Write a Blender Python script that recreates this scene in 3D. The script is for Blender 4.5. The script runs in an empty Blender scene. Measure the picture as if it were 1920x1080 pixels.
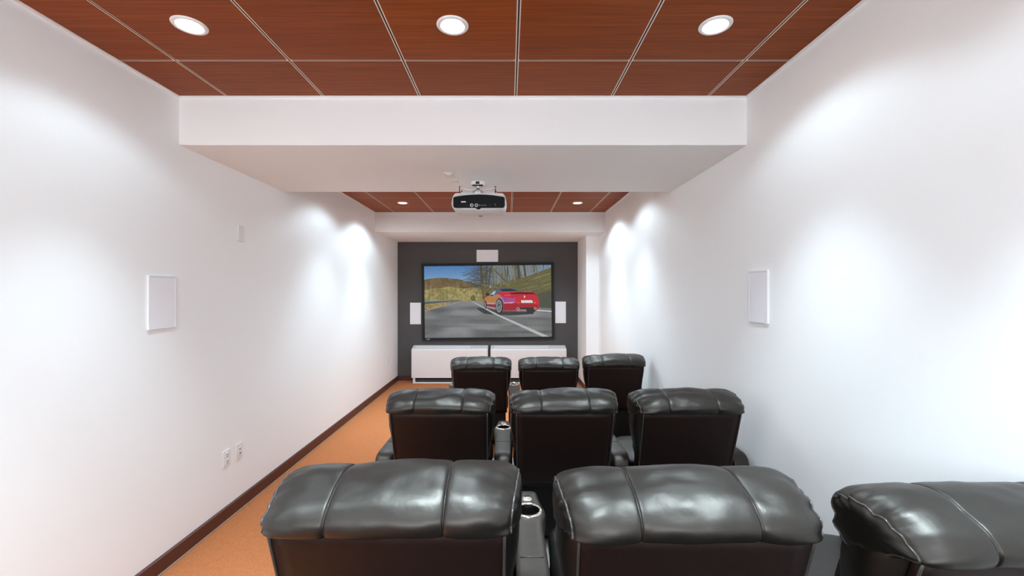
import bpy, bmesh, math, random
import numpy as np
from mathutils import Vector, Matrix, noise

random.seed(7)
S = bpy.context.scene
COL = S.collection

# ------------------------------------------------------------------ camera, world, exposure
H = 1.69                       # eye height above the aisle carpet
F = 800.0                      # focal length in pixels of the 1920 frame
cam_d = bpy.data.cameras.new('camera')
cam = bpy.data.objects.new('camera', cam_d)
COL.objects.link(cam)
cam.location = (0, 0, H)
cam.rotation_euler = (math.pi / 2, 0, 0)
cam_d.sensor_fit = 'HORIZONTAL'
cam_d.sensor_width = 36.0
cam_d.lens = 36.0 * F / 1920.0
cam_d.shift_x = 6.0 / 1920.0
cam_d.shift_y = 6.0 / 1920.0
cam_d.clip_start = 0.02
S.camera = cam

EXPOSURE = 1.43
S.view_settings.view_transform = 'Standard'
S.view_settings.look = 'None'
S.view_settings.gamma = 1.0
S.view_settings.use_curve_mapping = False
S.view_settings.exposure = EXPOSURE
S.cycles.max_bounces = 12
S.cycles.diffuse_bounces = 8
S.cycles.glossy_bounces = 4

W = bpy.data.worlds.new('world')
S.world = W
W.use_nodes = True
W.node_tree.nodes['Background'].inputs[0].default_value = (0.9, 0.9, 0.9, 1)
W.node_tree.nodes['Background'].inputs[1].default_value = 0.02

LAMP_COLOR = (0.69, 0.885, 1.0)
WIDE_ANGLE, WIDE_BLEND = 142.0, 0.35
# per lamp row (distance): watts of the wide beam, watts and angle of the core
ROW_POWER = {1.98: (5.0, 52.0, 74.0), 0.76: (4.0, 96.0, 78.0), -0.46: (8.0, 55.0, 84.0), -1.68: (10.0, 50.0, 90.0), 4.736: (8.0, 32.0, 84.0), 5.956: (18.0, 48.0, 80.0)}
FILL_L = 5.2                 # radiance of the invented pane added on the rear wall as fill light
LAMP_X = (-1.481, -0.261, 0.959)
LAMP_FRONT = (1.98, 0.76, -0.46, -1.68)      # rows over the seats; rearmost row added as fill light
LAMP_BACK = (4.736, 5.956)            # rows towards the screen

# ------------------------------------------------------------------ helpers
def lin(c):
    return tuple(((v / 255.0) / 12.92 if v / 255.0 <= 0.04045 else ((v / 255.0 + 0.055) / 1.055) ** 2.4) for v in c)

def mesh_from(verts, faces, smooth=False, mats=None, fmat=None):
    me = bpy.data.meshes.new('mesh')
    me.from_pydata([tuple(v) for v in verts], [], faces)
    if mats:
        for m in mats:
            me.materials.append(m)
    if fmat is not None:
        me.polygons.foreach_set('material_index', fmat)
    if smooth:
        me.polygons.foreach_set('use_smooth', [True] * len(me.polygons))
    me.update()
    return me

class MB:
    """collects shapes into one mesh"""
    def __init__(self):
        self.v, self.f, self.s, self.m = [], [], [], []
    def add(self, verts, faces, smooth=False, mi=0):
        o = len(self.v)
        self.v += [Vector(p) for p in verts]
        self.f += [tuple(i + o for i in q) for q in faces]
        self.s += [smooth] * len(faces)
        self.m += [mi] * len(faces)
        return self
    def box(self, a, b, mi=0):
        x0, y0, z0 = a; x1, y1, z1 = b
        v = [(x0,y0,z0),(x1,y0,z0),(x1,y1,z0),(x0,y1,z0),(x0,y0,z1),(x1,y0,z1),(x1,y1,z1),(x0,y1,z1)]
        return self.add(v, [(0,3,2,1),(4,5,6,7),(0,1,5,4),(1,2,6,5),(2,3,7,6),(3,0,4,7)], False, mi)
    def bbox(self, a, b, bev=0.004, seg=2, mi=0):
        bm = bmesh.new()
        bmesh.ops.create_cube(bm, size=1)
        for v in bm.verts:
            v.co = Vector([(a[i] + b[i]) / 2 + v.co[i] * (b[i] - a[i]) for i in range(3)])
        bmesh.ops.bevel(bm, geom=bm.edges[:], offset=bev, segments=seg, profile=0.5, affect='EDGES')
        bm.verts.index_update()
        bm.normal_update()
        flat = [max(abs(c) for c in f.normal) > 0.9999 for f in bm.faces]
        self.add([v.co.copy() for v in bm.verts], [tuple(v.index for v in f.verts) for f in bm.faces], True, mi)
        for q, fl in enumerate(flat):      # big faces stay flat, the rounded edges smooth
            if fl:
                self.s[len(self.s) - len(flat) + q] = False
        bm.free()
        return self
    def tube(self, pts, r, n=8, closed=False, mi=0):
        pts = [Vector(p) for p in pts]
        N = len(pts)
        vs, fs = [], []
        up = Vector((0.123, 0.31, 0.94)).normalized()
        for i, p in enumerate(pts):
            if closed:
                d = pts[(i + 1) % N] - pts[(i - 1) % N]
            else:
                d = pts[min(i + 1, N - 1)] - pts[max(i - 1, 0)]
            d.normalize()
            if abs(d.dot(up)) > 0.97:
                up = Vector((1, 0.1, 0)).normalized()
            a = (up - d * up.dot(d)).normalized()
            b = d.cross(a)
            up = a
            for k in range(n):
                t = 2 * math.pi * k / n
                vs.append(p + (a * math.cos(t) + b * math.sin(t)) * r)
        for i in range(N if closed else N - 1):
            j = (i + 1) % N
            for k in range(n):
                l = (k + 1) % n
                fs.append((i*n+k, i*n+l, j*n+l, j*n+k))
        if not closed:
            fs.append(tuple(range(n))[::-1])
            fs.append(tuple((N-1)*n + k for k in range(n)))
        return self.add(vs, fs, True, mi)
    def lathe(self, prof, c=(0,0,0), n=28, mi=0, axis='z', close=False):
        """prof: list of (radius, height)"""
        vs, fs = [], []
        P = len(prof)
        for k in range(n):
            t = 2 * math.pi * k / n
            for r, h in prof:
                if axis == 'z':
                    p = (c[0] + r*math.cos(t), c[1] + r*math.sin(t), c[2] + h)
                elif axis == 'y':
                    p = (c[0] + r*math.cos(t), c[1] + h, c[2] + r*math.sin(t))
                else:
                    p = (c[0] + h, c[1] + r*math.cos(t), c[2] + r*math.sin(t))
                vs.append(p)
        for k in range(n):
            l = (k + 1) % n
            for i in range(P - 1 + (1 if close else 0)):
                j = (i + 1) % P
                fs.append((k*P+i, l*P+i, l*P+j, k*P+j))
        return self.add(vs, fs, True, mi)
    def prism(self, poly, axis, a, b, mi=0, smooth=False):
        """poly of 2D points extruded along axis (0=x: (y,z); 1=y: (x,z); 2=z: (x,y))"""
        def p3(p, h):
            return {0: (h, p[0], p[1]), 1: (p[0], h, p[1]), 2: (p[0], p[1], h)}[axis]
        n = len(poly)
        vs = [p3(p, a) for p in poly] + [p3(p, b) for p in poly]
        fs = [tuple(range(n)), tuple(range(2*n-1, n-1, -1))]
        fs += [((i+1) % n, i, n+i, n+(i+1) % n) for i in range(n)]
        return self.add(vs, fs, smooth, mi)
    def mesh(self, *mats):
        me = bpy.data.meshes.new('mesh')
        me.from_pydata([tuple(v) for v in self.v], [], self.f)
        for m in mats:
            me.materials.append(m)
        me.polygons.foreach_set('use_smooth', self.s)
        me.polygons.foreach_set('material_index', self.m)
        me.update()
        bm = bmesh.new(); bm.from_mesh(me)
        bmesh.ops.recalc_face_normals(bm, faces=bm.faces[:])
        bm.to_mesh(me); bm.free()
        return me

def obj(name, me, parent=None, loc=None, **props):
    o = bpy.data.objects.new(name, me)
    me.name = name
    COL.objects.link(o)
    if parent is not None:
        o.parent = parent
    if loc is not None:
        o.location = loc
    for k, v in props.items():
        o[k] = v
    return o

def thing(name, label, cat, loc=(0,0,0), group=None):
    o = bpy.data.objects.new(name, None)
    o.empty_display_size = 0.1
    COL.objects.link(o)
    o.location = loc
    o['label'] = label
    o['category'] = cat
    if group:
        o['group'] = group
    return o

def dup(root, loc, label, group=None):
    r = root.copy(); COL.objects.link(r)
    r.location = loc
    r['label'] = label
    if group:
        r['group'] = group
    for ch in list(root.children):
        c = ch.copy(); COL.objects.link(c); c.parent = r
        for g in ch.children:
            d = g.copy(); COL.objects.link(d); d.parent = c
    return r

def crom(pts, per=6, closed=True):
    """Catmull-Rom through 2D points"""
    out = []
    n = len(pts)
    for i in range(n if closed else n - 1):
        p = [Vector(pts[(i + k) % n] if closed else pts[min(max(i + k, 0), n - 1)]) for k in (-1, 0, 1, 2)]
        for k in range(per):
            t = k / per
            out.append(0.5 * ((2*p[1]) + (p[2]-p[0])*t + (2*p[0]-5*p[1]+4*p[2]-p[3])*t*t + (3*p[1]-p[0]-3*p[2]+p[3])*t**3))
    if not closed:
        out.append(Vector(pts[-1]))
    return out

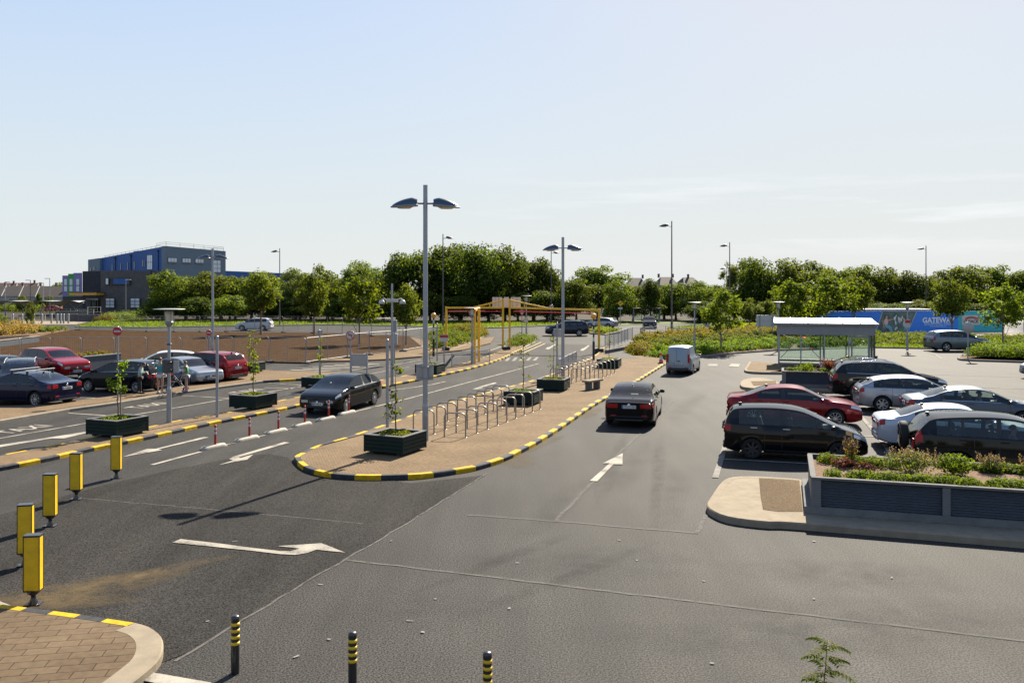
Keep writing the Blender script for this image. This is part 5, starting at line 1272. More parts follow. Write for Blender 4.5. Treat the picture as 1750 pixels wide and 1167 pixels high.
# ------------------------------------------------------------------ low grey walls
def wall(name, a, b, w, h, m, label, z=0.0, cap=None):
    a = Vector((a[0], a[1], 0)); b = Vector((b[0], b[1], 0)); d = b - a
    root = empty(name, (a.x, a.y, z), math.atan2(d.y, d.x), 1, label, 'wall')
    MB().box((d.length / 2, 0, h / 2), (d.length, w, h), ch=.01).build('wall_face', m, root)
    if cap: MB().box((d.length / 2, 0, h + .03), (d.length + .04, w + .08, .06), ch=.01).build('coping', cap, root)
    return root
wall('low_wall', G(140, 634), G(204, 627), .3, .85, M['corrugated'], 'low dark grey planter wall beside the bonnet of the red car', cap=M['steel_trim'])
wall('low_wall', G(-60, 600, .1), G(64, 584, .1), .35, .62, M['corrugated'], 'low grey retaining wall with a pale coping left of the bare soil', cap=M['concrete'])
wall('low_wall', G(1036, 607), G(1120, 590), .25, .42, M['concrete_grey'], 'dark low wall under the long mesh railing', cap=None)
# concrete dwarf wall along soil at car park
# ------------------------------------------------------------------ temporary fence around the soil
def fence_panel():
    root = empty('fence_panel', (0, 0, 0), 0, 1, 'x', 'fence', 'temporary wire fence panels round the bare soil')
    return root
def fence(pts, H, edge, z=.1):
    P = [G(a, b, z) for a, b in pts]
    for i, (a, b) in enumerate(zip(P, P[1:])):
        d = b - a; L = d.length; k = L - .08
        root = empty('fence_panel', a, math.atan2(d.y, d.x), 1, 'wire mesh fence panel, %s from the left along the %s of the bare soil' % (ORD[i], edge), 'fence', 'temporary wire fence panels round the bare soil')
        mb = MB(); r = .02; c = .14
        mb.path([(.04, 0, .0), (.04, 0, H - c), (.04 + c * .3, 0, H - c * .3), (.04 + c, 0, H), (L - .04 - c, 0, H), (L - .04 - c * .3, 0, H - c * .3), (L - .04, 0, H - c), (L - .04, 0, 0)], r, 6)
        mb.tube((.04, 0, .16), (L - .04, 0, .16), r * .9, n=6)
        if L > 2.2: mb.tube((L / 2, 0, .16), (L / 2, 0, H), r * .8, n=6)
        mb.build('frame', M['galv'], root)
        mb = MB(); n = int(L / .13)
        for q in range(1, n): x = L * q / n; mb.bar((x, 0, .16), (x, 0, H), .0035)
        for q in range(1, 9): z_ = .16 + (H - .16) * q / 9; mb.bar((.04, .004, z_), (L - .04, .004, z_), .0035)
        mb.build('wire_mesh', M['galv'], root)
        mb = MB(); mb.box((.0, 0, .06), (.24, .64, .12), ch=.03); mb.build('foot_block', M['black'], root)
fence([(-36, 622), (35, 621), (87.5, 620), (139.5, 620), (196, 620), (251, 620), (310, 620), (355, 619.5), (399, 619), (460.5, 619), (523, 622), (594, 612), (631, 607), (689, 601), (747, 591)], 1.75, 'near edge')
fence([(133, 564), (206, 566), (251.5, 567), (298, 567), (342, 567), (387, 567), (435, 568), (484, 568.5), (535, 569.5), (585, 572), (635, 575), (683, 572)], 1.95, 'far edge')
# ------------------------------------------------------------------ guard rails
def railing(P, H, label, name='guard_rail', step=.13, post_every=1.9, m='pole_grey', z=.1):
    root = empty(name, (P[0].x, P[0].y, z), 0, 1, label, 'railing')
    Q = resample([Vector((p.x - P[0].x, p.y - P[0].y, 0)) for p in P], post_every)
    for p in Q: MB().box((p.x, p.y, H / 2), (.06, .06, H), ch=.006).build('post', M[m], root)
    mb = MB(); bars = MB()
    for a, b in zip(Q, Q[1:]):
        for z_ in (H - .05, .12): mb.bar(a + Vector((0, 0, z_)), b + Vector((0, 0, z_)), .045, .035)
        n = int((b - a).length / step)
        for k in range(1, n): p = a.lerp(b, k / n); bars.bar(p + Vector((0, 0, .12)), p + Vector((0, 0, H - .05)), .014)
    mb.build('rail', M[m], root); bars.build('infill_bars', M[m], root)
railing([G(772, 627, .12), G(803, 623, .12), G(837, 618.5, .12)], .92, 'short guard rail beside the gantry columns on the dividing island')
railing([G(955, 639, .12), G(985, 622.5, .12)], .92, 'short guard rail at the kerb behind the second twin-headed lamp')
railing([G(1034, 604), G(1058.5, 595), G(1077, 587), G(1108, 584.5), G(1139, 582), G(1168, 580.5), G(1194, 579), G(1216, 576), G(1240, 574.5)], 1.25, 'long mesh railing along the ramp above the shrub bed', step=.16, post_every=2.1, z=.32)
for px, Y, w, h in ((1098, 82.6, .44, .5), (1208, 90.6, .5, .55)):
    root = empty('sign_board', (GY(px, Y).x, Y - .06, .85 if px < 1150 else 1.0), 0, 1, 'small pale sign hung on the long mesh railing, %s' % ('near the black lamp foot' if px < 1150 else 'towards the grass triangle'), 'sign')
    MB().box((0, 0, .35), (w + .08, .02, h), ch=.004).build('panel', M['sign_back'], root)

# ------------------------------------------------------------------ yellow height gantry
def gantry_post(mb, p, H, w=.16): mb.box((p.x, p.y, H / 2), (w, w, H), ch=.01)
root = empty('height_gantry', (0, 71.5, 0), 0, 1, 'yellow steel height gantry with red bars across both lanes', 'gantry')
Lp = G(762.5, 601); Cl = G(859.5, 600); Cr = G(871, 600); Rp = G(1023.6, 603.5); N1 = G(811, 624); N2 = G(818.5, 621)
off = Vector((0, 71.5, 0)); zb = top_h(Cl.y, 526); zp = top_h(Cl.y, 512)
for p, H in ((Lp, top_h(Lp.y, 525.5)), (Cl, zp), (Cr, zp), (Rp, top_h(Rp.y, 529)), (N1, top_h(N1.y, 530)), (N2, top_h(N2.y, 528))):
    mb = MB(); gantry_post(mb, p - off, H + .07, .17); mb.build('column', M['gantry'], root)
def bm_(a, b, za, zb_, w=.15, nm='beam', m='gantry'): MB().bar((a.x, a.y - 71.5, za), (b.x, b.y - 71.5, zb_), w, w).build(nm, M[m], root)
bm_(Lp, Cl, top_h(Lp.y, 526), zb); bm_(Cr, Rp, zb, top_h(Rp.y, 530)); bm_(Cl, Cl.lerp(Lp, .53), zp - .05, zb + .02, .11, 'brace'); bm_(Cr, Cr.lerp(Rp, .44), zp - .05, zb - .02, .11, 'brace')
q = Cl.lerp(Lp, .235); bm_(q, q, zb, zb + (zp - zb) * .55, .10, 'strut'); q = Cr.lerp(Rp, .17); bm_(q, q + Vector((0, .001, 0)), zb, zb + (zp - zb) * .60, .10, 'strut')
mb = MB(); mb.box((q.x, q.y - 71.5, zb + .25), (.1, .1, .5)); mb.build('strut', M['gantry'], root)
bm_(N1, Vector((N1.x - .2, Lp.y - .1, 0)), top_h(N1.y, 530), zb, .14); 
for a, b, z0, z1 in ((Lp, Cl, zb - .30, zb - .30), (Cr, Rp, zb - .30, top_h(Rp.y, 530) - .30)):
    d = (b - a); a2 = a + d * .04; b2 = b - d * .04
    MB().tube((a2.x, a2.y - 71.5, z0), (b2.x, b2.y - 71.5, z1), .055, n=10).build('height_bar', M['sign_red'], root)
    mb = MB()
    for t in (.15, .4, .62, .85): p = a2.lerp(b2, t); mb.tube((p.x, p.y - 71.5, z0), (p.x, p.y - 71.5, z0 + .28), .012, n=6)
    mb.build('chain', M['trim'], root)
for px0, px1 in ((841, 858), (861, 869.5), (873, 890)):
    Y = Cl.y + .25; a = GY(px0, Y); b = GY(px1, Y); z0 = top_h(Y, 526); z1 = top_h(Y, 508)
    MB().box(((a.x + b.x) / 2, .98, (z0 + z1) / 2), (abs(b.x - a.x), .04, z1 - z0), ch=.005).build('sign_panel', M['sign_white'], root)
mb = MB()
for px in (846, 852, 876, 883): mb.box((GY(px, Cl.y + .2).x, .93, (z0 + z1) / 2), (.06, .05, z1 - z0))
mb.build('panel_rail', M['sign_back'], root)
for p in (Lp, Cl.lerp(Cr, .5), Rp): MB().box((p.x, p.y - 71.5 - .05, .20), (.7 if p is not Lp else .6, .55, .40), ch=.03).build('footing', M['black'], root)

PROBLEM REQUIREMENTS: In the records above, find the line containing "W.node_tree.nodes['Background'].inputs[1].default_value = 0.02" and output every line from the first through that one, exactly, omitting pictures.

RESULT OF THE EXERCISE:
Write a Blender Python script that recreates this scene in 3D. The script is for Blender 4.5. The script runs in an empty Blender scene. Measure the picture as if it were 1920x1080 pixels.
import bpy, bmesh, math, random
import numpy as np
from mathutils import Vector, Matrix, noise

random.seed(7)
S = bpy.context.scene
COL = S.collection

# ------------------------------------------------------------------ camera, world, exposure
H = 1.69                       # eye height above the aisle carpet
F = 800.0                      # focal length in pixels of the 1920 frame
cam_d = bpy.data.cameras.new('camera')
cam = bpy.data.objects.new('camera', cam_d)
COL.objects.link(cam)
cam.location = (0, 0, H)
cam.rotation_euler = (math.pi / 2, 0, 0)
cam_d.sensor_fit = 'HORIZONTAL'
cam_d.sensor_width = 36.0
cam_d.lens = 36.0 * F / 1920.0
cam_d.shift_x = 6.0 / 1920.0
cam_d.shift_y = 6.0 / 1920.0
cam_d.clip_start = 0.02
S.camera = cam

EXPOSURE = 1.43
S.view_settings.view_transform = 'Standard'
S.view_settings.look = 'None'
S.view_settings.gamma = 1.0
S.view_settings.use_curve_mapping = False
S.view_settings.exposure = EXPOSURE
S.cycles.max_bounces = 12
S.cycles.diffuse_bounces = 8
S.cycles.glossy_bounces = 4

W = bpy.data.worlds.new('world')
S.world = W
W.use_nodes = True
W.node_tree.nodes['Background'].inputs[0].default_value = (0.9, 0.9, 0.9, 1)
W.node_tree.nodes['Background'].inputs[1].default_value = 0.02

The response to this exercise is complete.